The message from ARM is achingly similar to that of AMD saying that it needed to take advantage of the CPU and the GPU in order to create the next generation user interfaces, gaming and tasks such as computational photography. ARM said that in order to make this happen it needs to "put huge amounts of computational power in the hands of developers".
In order to provide those "huge amounts of computational power", ARM said that it "can't throw hardware at it to solve the problem". When asked whether this means that ARM believes Moore's Law is not relevant any longer, ARM said that while it was still relevant there is also the need for other techniques in order to provide the computational power within the strict thermal design power requirements of embedded chips, such as aggressive power management.
ARM told The INQUIRER that "battery technology doesn't have that [Moore's Law] sort of growth" and that shrinking the process node does not necessarily solve the power problem. It said that a combination of technologies is needed, such as very aggressive power management and multiple GPUs that can power up as required.
Mali (and maybe Nvida with Kal-El upwards) are not trying to catch up with anyone with any in any logical sense due the very low power restriction. completely different markets with different goals/targets. Desktop GPU or a console could suck a power station and it wouldn't really matter to much.
"That we don't have a pocketable PS3 now (or in 18 months) from Sony themselves is likely more to do with them simply not working in that direction than it being an impressive feat"
If could be done now sure it would be. Look at at Sony NGP, they are trying and indeed getting closer
http://www.engadget.com/2011/01/27/the-sony-psp2/
The only thing holding them back further(And anyone else) is again lack of GPU power with use of batteries instead of a plug in brick PSU
"This means that it may well be possible to actually create said device now, but impossible to actually power it for a worthwhile duration"
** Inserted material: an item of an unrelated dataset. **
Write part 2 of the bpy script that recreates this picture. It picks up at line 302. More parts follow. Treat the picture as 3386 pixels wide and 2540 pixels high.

Which is the point of the ARM statement (And impressive to boot). They are stating that they are going to be able to produce PS3 graphic power AND be usable with good battery life.
It really is about playing catch-up. That we don't have a pocketable PS3 now (or in 18 months) from Sony themselves is likely more to do with them simply not working in that direction than it being an impressive feat.
As is also mentioned in the article, power source improvements (batteries) aren't increasing at nearly the same rate. This means that it may well be possible to actually create said device now, but impossible to actually power it for a worthwhile duration. Odds are the same thing will still be basically true by the time ARM reaches that point, again making the entire thing largely irrelevant.
I stand by my "potentially impressive but hardly worth mentioning" views.
Its not about playing catch up, its about getting power consumption down v GPU Speed in a SoC in a tablet or mobile phone...
PlayStation 3 in your pocket within 18 months....sounds impressive to me..
So in 5 years time, a company will have caught up with what the big players were up to 3 years ago? Doesn't really seem like anyone should be worried about anything at all.
It's potentially impressive but it's hardly worth mentioning. In 5 years time, the power goals will have been moved significantly forward - both in performance and power consumption.
Any GPU on an ARM SoC that means we don't have to suffer the closed-source PowerVR shite gets a huge thumbs up in my book.
From what I understand, source code for the Mali drivers is available and open, meaning open source platforms such as MeeGo can potentially be built for a much wider range of ARM+Mali hardware without having to fail at the PowerVR hurdle.
Imagination Technologies - makers o PowerVR - and their refusal to open source their driver have seriously, SERIOUSLY, held back a number of open source projects when targeting common hardware, and not just ARM based hardware as a number of low cost Intel chipsets with embedded GPU also use PowerVR. Big mistake.
Fortunately with Mali it sounds like the end of Imagination Technologies. Good riddance.